Le documentaire d’Albert Serra pose sur la corrida un double regard : d’une part, la caméra accompagne le torero Andrés Roca Rey avec ses deux « banderilleros » et son « picador » dans les arènes d’Espagne en filmant au plus près des scènes qui ne laissent personne indifférent. Les gros plans des taureaux mourants… les coups de cornes des taureaux qui blessent le torero à trois reprises au cours du film… sont impossibles à commenter dont le titre, Tardes de Soledad, soirées de solitude, nous rappellent, comme l’ont chanté nombre de poètes du monde, que lorsque vous agonisez, vous êtes seul… toro ou torero…
D’autre part, le documentaire de Albert Serra suit la « cuadrilla », c’est-à-dire l’équipe du torero et ses deux « banderilleros », son « picador » et ses managers dans le minibus qui les transporte à l’hôtel (ou à l’hôpital) après et avant leurs engagements. À l’opposé des images rapides et visuelles des scènes des arènes, le documentaire ralentit son rythme pour épouser les dialogues entre ces professionnels de la tauromachie.
Leurs échanges sont livrés à l’état brut. Ces hommes, qui risquent leur vie, placent le courage et l’honneur au cœur de leur engagement ; ils s’expriment donc dans une langue à des années-lumière des modes linguistiques de notre époque. Les taureaux, autres protagonistes silencieux de cette œuvre, sont à la fois maudits pour les blessures reçues et bénis de n’avoir tué personne…

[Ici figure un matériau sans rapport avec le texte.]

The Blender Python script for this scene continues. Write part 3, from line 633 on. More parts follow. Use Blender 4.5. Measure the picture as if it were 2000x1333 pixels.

« J’ai tâché de mettre en valeur des détails et des moments qui ne sont pas faciles à voir avec des yeux humains. Mais j’ai évité de faire un autre film pour ou contre tauromachie en entrant dans la controverse. J’ai été honnête avec les images, et le documentaire est cohérent », a expliqué Serra, et en effet, les gros plans des taureaux mourants et les coups de cornes du taureau dans le corps du torero sont évocateurs du rituel tragique de la vie qu’aujourd’hui on ne veut plus voir.

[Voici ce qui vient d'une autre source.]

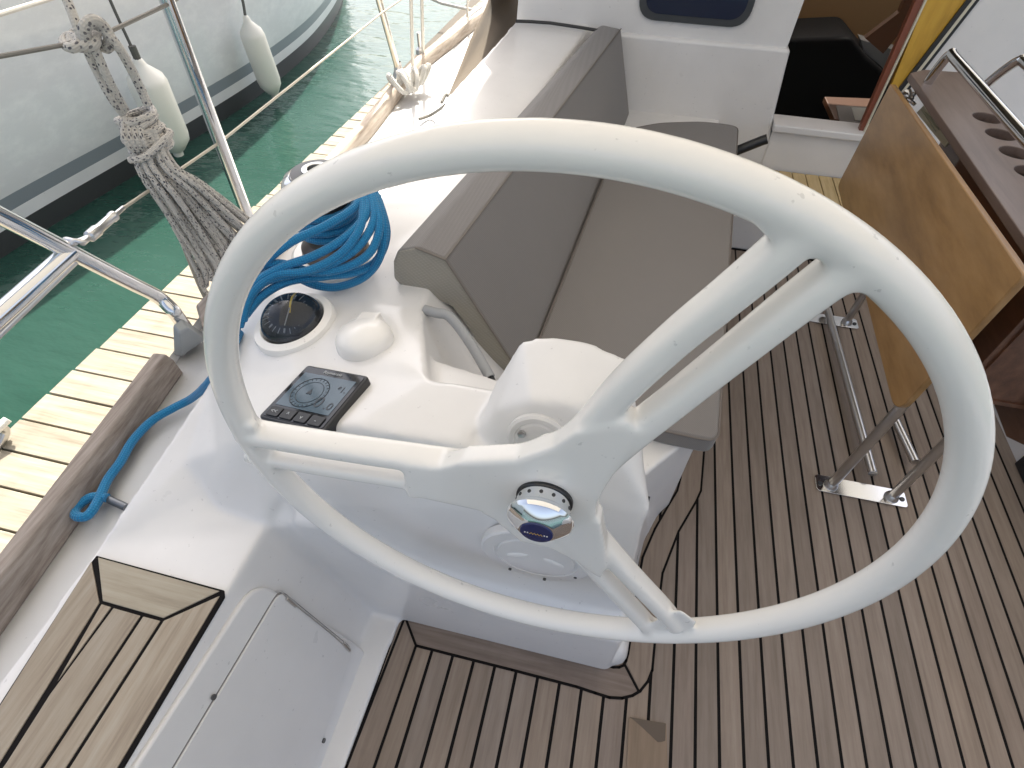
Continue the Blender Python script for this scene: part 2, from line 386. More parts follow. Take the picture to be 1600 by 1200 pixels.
col = [
 [V(-.74, -.8, .42), V(-.525, -.8, .42), c1, V(-.79, .27, .42)],
 [V(-.79, .27, .42), c1, c2, c3], [V(-.79, .27, .42), c3, c4, B_], [B_, c4, c5],
 [B_, c5, c6, R_, C_], [c6, c7, Q_, R_], [C_, R_, S_], [C_, S_, T_, E1_], [E1_, T_, E2_], [E2_, T_, V(-.33, 1.9, .63), E3_], [E3_, V(-.33, 1.9, .63), U_, E4_],
 # inboard slope behind the backrest
 [R_, V(-.21, .60, .39), V(-.20, .80, .39), S_], [S_, V(-.20, .80, .39), V(-.19, 1.2, .39), T_], [T_, V(-.19, 1.2, .39), V(-.16, 1.9, .39), V(-.33, 1.9, .63)], [V(-.33, 1.9, .63), V(-.16, 1.9, .39), V(-.12, 2.6, .39), U_],
 # seat base
 [V(-.23, .58, .35), V(.12, .66, .35), V(.27, .86, .35), V(.30, 2.2, .35), V(.34, 2.6, .35), V(-.16, 2.6, .35)],
]
for po in col: column(bm, [grow(po)], -.06)
# locker side under the coaming, leaning inboard to the floor
hull(bm, [V(-.60, -.8, .415), V(-.525, -.8, .415), V(-.524, c1.y, .415), V(-.60, c1.y, .415), V(-.60, -.8, -.06), V(-.385, -.8, -.06), V(-.385, .42, -.06), V(-.60, .42, -.06)])
# plain margin round the foot
hull(bm, [V(-.6, -.8, .006), V(-.352, -.8, .006), V(-.335, .412, .006), V(-.6, .43, .006), V(-.6, -.8, -.06), V(-.352, -.8, -.06), V(-.335, .412, -.06), V(-.6, .43, -.06)])
# aft face of the helm console with the arc-shaped lip that follows the wheel
hull(bm, [V(-.5, .415, 0), V(.165, .425, 0), V(.118, .452, .60), V(-.13, .46, .655), c5, c4, V(-.6, .40, .42), V(-.5, .7, 0), V(.15, .7, 0), V(-.4, .7, .60), V(.10, .62, .60)])
hull(bm, [c1, c2, c3, c4, c5, V(-.66, .56, .47), V(-.55, .56, .58), V(-.45, .56, .60), V(-.45, .50, .60)]+[V(p.x, p.y, .30) for p in (c1, c2, c3, c4, c5)]+[V(-.66, .56, .3), V(-.45, .56, .3)])
# lower lip (below the arc)
HUB = V(-.0275, .356, .779)
arc = [(-.475, .47), (-.416, .49), (-.385, .445), (-.353, .418), (-.295, .37), (-.238, .329), (-.16, .302), (-.079, .285), (.03, .262), (.155, .245)]
for (xa, za), (xb, zb) in zip(arc, arc[1:]):
    hull(bm, [V(xa, .378+.025*(1-za/.5), za-.035), V(xb, .378+.025*(1-zb/.5), zb-.035), V(xa, .43, za), V(xb, .43, zb), V(xa, .398, -.03), V(xb, .398, -.03), V(xa, .5, -.03), V(xb, .5, -.03)])
hull(bm, [V(-.60, .50, .0), V(-.60, .50, .44), c1+V(0, 0, -.01), V(-.40, .398, 0), V(-.40, .5, 0), V(-.46, .392, .42), V(-.475, .43, .47), V(-.40, .45, .42), c2+V(0, 0, -.02)])
# pedestal flank and seat front foot
hull(bm, [V(.10, .48, .55), V(.165, .43, 0), V(.0, .48, .55), V(.0, .43, 0), P(1004, 871, z=0)+V(-.013, .0, 0), P(1023, 827, z=0)+V(-.018, 0, 0), V(.09, .8, .3), V(.0, .8, .3), V(0, .8, 0), V(.09, .62, .55)])
hull(bm, [p+V(-.013, .004, 0) for p in (P(1004, 871, z=0), P(1023, 827, z=0), P(1042, 794, z=0), P(1058, 767, z=0), P(1067, 708, z=0))]+[V(.272, 1.2, 0), V(0, 1.2, 0), V(0, .7, 0), V(0, .7, .02), V(.11, .76, .36), V(.235, .99, .36), V(.255, 1.3, .36), V(0, 1.3, .36)])
# plinth around the pedestal foot
hull(bm, [V(-.34, .400, -.01), P(955, 1043, z=-.01), P(972, 1041, z=-.01), P(979, 1031, z=-.01), P(983, 1010, z=-.01), V(.205, .7, 0), V(-.34, .7, 0), V(-.34, .404, .03), P(955, 1043, z=-.0)+V(0, .004, .03), P(979, 1031, z=0)+V(-.004, .004, .03), V(-.34, .412, .05), V(.178, .428, .05), V(.18, .7, .05), V(-.34, .7, .05)])
# instrument pod on top of the pedestal
pd = [P(815, 530, y=.62), P(858, 522, y=.63), P(912, 528, y=.635), P(985, 560, y=.62), P(768, 606, y=.56), P(775, 640, y=.51), P(830, 627, y=.505), P(890, 632, y=.505), P(960, 660, y=.51)]
hull(bm, pd+[V(.125, .455, .60), V(-.15, .458, .60), V(-.155, .50, .655), V(.118, .46, .50), V(-.14, .46, .50), V(-.12, .62, .4), V(.06, .62, .4), P(1006, 777, y=.46), V(.10, .6, .45)])
# step and lower bulkhead foot
me = voxel('cockpit_moulding', bm, .0060, 12)
link('cockpit_moulding', me, GEL, boat)
from mathutils.bvhtree import BVHTree
BV = BVHTree.FromPolygons([v.co.copy() for v in me.vertices], [tuple(p.vertices) for p in me.polygons])
def hit(px, py):
    """where the sight line meets the cockpit moulding"""
    d = (RGT*((px-800)/FPX) + DWN*((py-600)/FPX) + FWD).normalized(); r = BV.ray_cast(CAM, d)
    return r[0]
def seat(px, py, spread=45):
    """point on the moulding and the mean surface normal round it"""
    pts = [hit(px+spread*math.cos(a), py+spread*.8*math.sin(a)) for a in [k_*math.pi/4 for k_ in range(8)]]
    c = sum(pts, Vector())/8; n = Vector()
    for i in range(8): n += (pts[i]-c).cross(pts[(i+1) % 8]-c)
    n.normalize()
    if n.dot(CAM-c) < 0: n = -n
    return c, n

# --- side deck
bm = bmesh.new()
sdk = [(-.80, -.9), (-.862, .2), (-.915, .72), (-.97, 1.3), (-.985, 2.0), (-1.01, 2.8), (-.98, 3.6), (-.84, 4.6), (-.54, 5.8), (-.14, 7)]
L_ = [bm.verts.new((x-.06, y, .375)) for x, y in sdk]; R2 = [bm.verts.new((x2, y, .385)) for x2, (x, y) in zip([-.6, -.6, -.55, -.5, -.5, -.45, -.4, -.3, -.0, .2], sdk)]
for i in range(len(L_)-1): bm.faces.new((L_[i], R2[i], R2[i+1], L_[i+1]))
o = fin('side_deck', bm, DECKW, boat, smooth=True); s = o.modifiers.new('s', 'SOLIDIFY'); s.thickness = .03; s.offset = -1
bm = bmesh.new(); rows = []
for z, dx in ((.40, -.062), (.2, -.05), (-.1, -.03), (-.5, .05), (-.8, .25)):
    rows.append([bm.verts.new((p.x+dx, p.y, z)) for p in smoothpath([(x, y, 0) for x, y in sdk], 4)])
for A, B in zip(rows, rows[1:]):
    for i in range(len(A)-1): bm.faces.new((A[i], A[i+1], B[i+1], B[i]))
fin('hull_side', bm, DECKW, boat, smooth=True, angle=180)
# teak toe rail: aft part ends under the pushpit foot, forward part beyond the stanchion
def rail(name, pts, w, h, mat):
    bm = bmesh.new(); pts = smoothpath(pts, 8); uv = None; rings = []
    for i, p in enumerate(pts):
        t = (pts[min(i+1, len(pts)-1)]-pts[max(i-1, 0)]).normalized(); s_ = Vector((t.y, -t.x, 0)).normalized()
        prof = [(-w/2, 0), (-w/2+.004, h*.75), (-w*.3, h), (w*.22, h), (w/2-.004, h*.72), (w/2, 0)]
        rings.append([bm.verts.new(p+s_*a+Vector((0, 0, b))) for a, b in prof])
    for A, B in zip(rings, rings[1:]):
        for k_ in range(6): bm.faces.new((A[k_], A[(k_+1) % 6], B[(k_+1) % 6], B[k_]))
    bm.faces.new(rings[0]); bm.faces.new(rings[-1][::-1])
    return fin(name, bm, mat, boat, bevel=.004)
RZ = .375
ri = lambda px, py: P(px, py, z=.42)
rail('toe_rail', [V(-.80, -.7, RZ), (ri(0, 920)), (ri(120, 745)), ri(268, 558)] and [V(*(ri(256, 560).xy+(ri(0, 905).xy-ri(256, 560).xy)*2.4), RZ), V(*((ri(0, 905)).xy), RZ), V(*((ri(256, 560)).xy), RZ)], .056, .062, TEAKR)
rail('toe_rail', [V(*P(330, 480, z=.42).xy, RZ), V(-.99, 1.25, RZ), V(*ri(524, 240).xy, RZ), V(*ri(572, 190).xy, RZ), V(*ri(622, 128).xy, RZ), V(*ri(660, 88).xy, RZ), V(*ri(700, 58).xy, RZ), V(-.97, 3.4, RZ), V(-.8, 4.6, RZ)], .055, .050, TEAKF)
if 0: rail('bulwark', [V(*ri(600, 180).xy, RZ), V(*ri(640, 112).xy, RZ), V(*ri(690, 72).xy, RZ), V(-1.0, 3.4, RZ), V(-.85, 4.6, RZ), V(-.5, 5.8, RZ)], .09, .075, DECKW)

# --- teak floor
W0, PW = -0.178456*CH, 0.0362560*CH
bm = bmesh.new(); box(bm, -.36, 1.285, -.9, 2.16, -.03, -.0009); fin('floor_caulking', bm, CAULK, boat)
bm = bmesh.new(); sg = .0070
i = -2
while W0+i*PW < 1.30:
    x0 = W0+i*PW+sg/2; x1 = x0+PW-sg; x1 = min(x1, 1.283)
    box(bm, x0, x1, -.9, 2.145, -.02, 0); i += 1
fin('floor_planks', bm, TEAK, boat)
def floorstrip(name, outer, inner, mat, caulk=True, up=.0016, w=.0056):
    """a margin plank between two polylines, with a caulked edge each side"""
    bm = bmesh.new(); n = min(len(outer), len(inner))
    if len(outer) != len(inner):
        def rs(pl, m):
            L = [0]
            for a, b in zip(pl, pl[1:]): L.append(L[-1]+(b-a).length)
            o_ = []
            for i_ in range(m):
                t_ = L[-1]*i_/(m-1); j_ = max(q_ for q_ in range(len(L)-1) if L[q_] <= t_+1e-9); o_.append(pl[j_].lerp(pl[j_+1], min(1, (t_-L[j_])/(L[j_+1]-L[j_]))))
            return o_
        outer, inner = rs(outer, 14), rs(inner, 14); n = 14
    for i in range(n-1):
        prism(bm, [outer[i], outer[i+1], inner[i+1], inner[i]], (0, 0, up))
    bmesh.ops.remove_doubles(bm, verts=bm.verts, dist=1e-5)
    o = fin(name, bm, mat, boat)
    bm = bmesh.new()
    for pl in (outer, inner):
        for a, b in zip(pl, pl[1:]):
            t = (b-a).normalized(); s_ = Vector((-t.y, t.x, 0))*w/2
            prism(bm, [a-s_-t*w*.4, b-s_+t*w*.4, b+s_+t*w*.4, a+s_-t*w*.4], (0, 0, up+.0006))
    fin('margin_caulking', bm, CAULK, boat)
F = lambda px, py: P(px, py, z=0.0)
# side margin (left), top margin, corner, forward margin
floorstrip('margin_plank', [F(633, 964), V(-.3375, .1, 0), V(-.345, -.6, 0)], [F(650, 1009), V(F(650, 1009).x-.004, .1, 0), V(F(650, 1009).x-.006, -.6, 0)], TEAK)
floorstrip('margin_plank', [F(633, 964), F(800, 1005), F(900, 1030), F(940, 1039), F(958, 1043), F(967, 1043), F(974, 1040), F(978, 1033)], [F(650, 1009), F(800, 1047), F(900, 1073), F(930, 1083), F(952, 1090), F(972, 1091), F(988, 1087), F(1000, 1080)], TEAKX)
floorstrip('margin_plank', [F(978, 1033), F(981, 1022), F(983, 1010), F(994, 930), F(1004, 871), F(1023, 827), F(1042, 794), F(1058, 767), F(1063, 748), F(1067, 708), F(1080, 600)],
           [F(1000, 1080), F(1012, 1065), F(1019, 1047), F(1027, 960), F(1035, 896), F(1060, 831), F(1088, 783), F(1095, 767), F(1099, 717), F(1101, 690), F(1110, 600)], TEAK)
bm = bmesh.new()
for a, b in ((F(633, 964), F(650, 1009)), (F(975, 1037), F(999, 1083))):
    t = (b-a).normalized(); s_ = Vector((-t.y, t.x, 0))*.0028
    prism(bm, [a-s_, b-s_, b+s_, a+s_], (0, 0, .0026)); fin('mitre_caulking', bm, CAULK, boat); bm = bmesh.new()
bm.free()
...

Il faut remarquer néanmoins que, malgré la victoire d’un homme, Albert Serra et du torero Andrés Roca Rey, qui en est le personnage principal, cette 72e édition du Festival international du film de Saint-Sébastien est dominée par les films de femme en fait, dans une prochaine chronique nous analyserons lune panoplie presque illimitée d’histoires ayant des femmes protagonistes.
Javier Bardem, solidaire
Passons à un autre protagoniste du festival. Javier Bardem a reçu cette année le prix Donostia, décerné régulièrement chaque année par le festival pour rendre hommage à la carrière d’un acteur ou d’un réalisateur. En réalité, il s’agit du prix de l’année dernière que Bardem n’a pas pu récupérer en raison d’une grève dans le secteur audiovisuel lié à l’irruption de l’Intelligence artificielle au cinéma. Signalons ce fait parce qu’il a marqué une première prise de position forte de la part de l’acteur à l’égard de cet enjeu d’actualité. Aux dires de l’acteur « l’Intelligence artificielle évolue très vite et fait peur… mais il faudra bien savoir le contrôler, a-t-il reconnu. Bardem a fait de la réception du prix un moment d’engagement civique et politique.

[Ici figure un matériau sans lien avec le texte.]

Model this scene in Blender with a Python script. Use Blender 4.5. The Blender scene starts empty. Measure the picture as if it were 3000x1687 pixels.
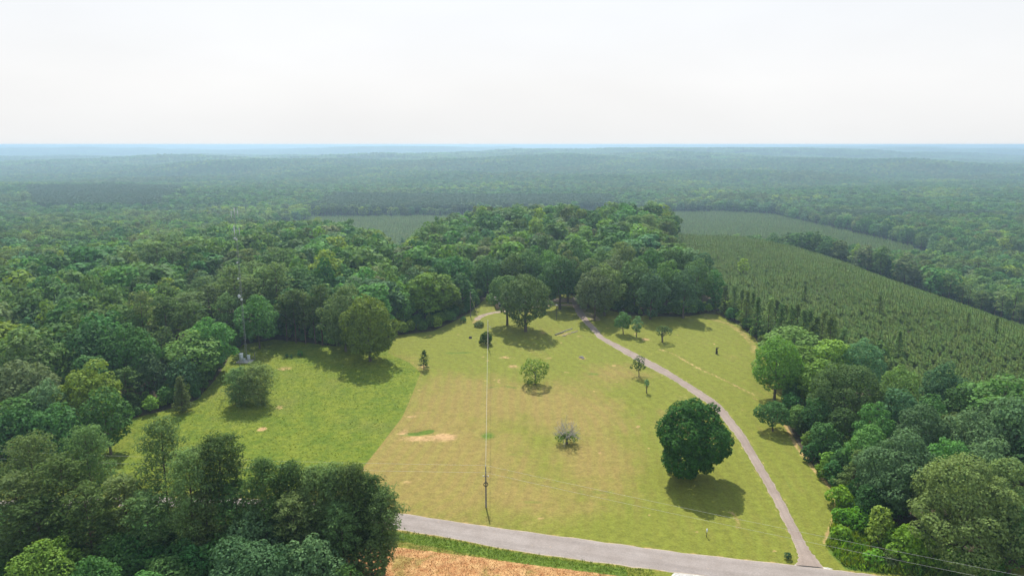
import bpy, math, random
import numpy as np
from mathutils import Vector

# ------------------------------------------------------------------ camera, sky, sun, exposure
C = bpy.context.scene
H = 70.0                                   # flying height of the camera, metres
PITCH = math.radians(11.86)                # tilt below the horizontal
F, CX, CY = 2000.0, 1500.0, 843.5          # focal length and centre in pixels of the 3000 x 1687 photograph
cam = bpy.data.objects.new('camera', bpy.data.cameras.new('camera'))
C.collection.objects.link(cam)
cam.location = (0, 0, H)
cam.rotation_euler = (math.pi/2 - PITCH, 0, 0)
cam.data.sensor_width = 36.0
cam.data.lens = 36.0*F/3000.0
cam.data.clip_start, cam.data.clip_end = 1.0, 60000.0
C.camera = cam

SUN_EL, SUN_AZ = math.radians(55), math.radians(-9)     # high, ahead of the camera and a little to the left
sun_dir = Vector((math.sin(SUN_AZ)*math.cos(SUN_EL), math.cos(SUN_AZ)*math.cos(SUN_EL), math.sin(SUN_EL)))
sl = bpy.data.lights.new('sun', 'SUN')
sl.energy, sl.angle, sl.color = 5.0, math.radians(0.55), (1.0, 0.95, 0.86)
so = bpy.data.objects.new('sun', sl)
C.collection.objects.link(so)
so.rotation_euler = (-sun_dir).to_track_quat('-Z', 'Y').to_euler()
so.location = (0, 0, 300)

W = bpy.data.worlds.new('World'); C.world = W; W.use_nodes = True
wn, wl = W.node_tree.nodes, W.node_tree.links
wn.clear()
wo = wn.new('ShaderNodeOutputWorld'); bg = wn.new('ShaderNodeBackground')
sky = wn.new('ShaderNodeTexSky'); sky.sky_type = 'NISHITA'; sky.sun_disc = False
sky.sun_elevation, sky.sun_rotation = SUN_EL, SUN_AZ
sky.air_density, sky.dust_density, sky.ozone_density = 1.0, 6.0, 1.0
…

« J’accepte le prix, mais vu l’état actuel des choses dans le monde, je ne suis pas dans un état d’esprit pour célébrer cet hommage avec joie », a déclaré Bardem, voulant envoyer un message politique et moral. Javier Bardem a dénoncé le massacre des Palestiniens à Gaza, le problème climatique et la fermeture des esprits et des frontières à l’immigration.
Ne pouvait pas manquer un hommage émouvant à sa mère Pilar Bardem, actrice charismatique et déjà courageuse résistante aux pressions des dernières années du franquisme, décédée il y a trois ans. « Je suis né fils de Pilar et je mourrai fils de Pilar », a déclaré l’acteur espagnol avec émotion. Enfant de la balle, non seulement devant une caméra, mais aussi dans son engagement civique.
Terminons cette chronique en signalant un moment fort et marquant de cette kermesse du cinéma. La 72e édition s’est mobilisée en solidarité avec les cinéastes argentins venus en nombre pour protester contre la fin de l’aide de l’État au cinéma argentin, décidé par le gouvernement ultralibéral de Javier Milei. Le cinéma argentin est blessé, risque de disparaître, mais malgré la distance physique entre Buenos Aires et Saint-Sébastien, la solidarité était forte.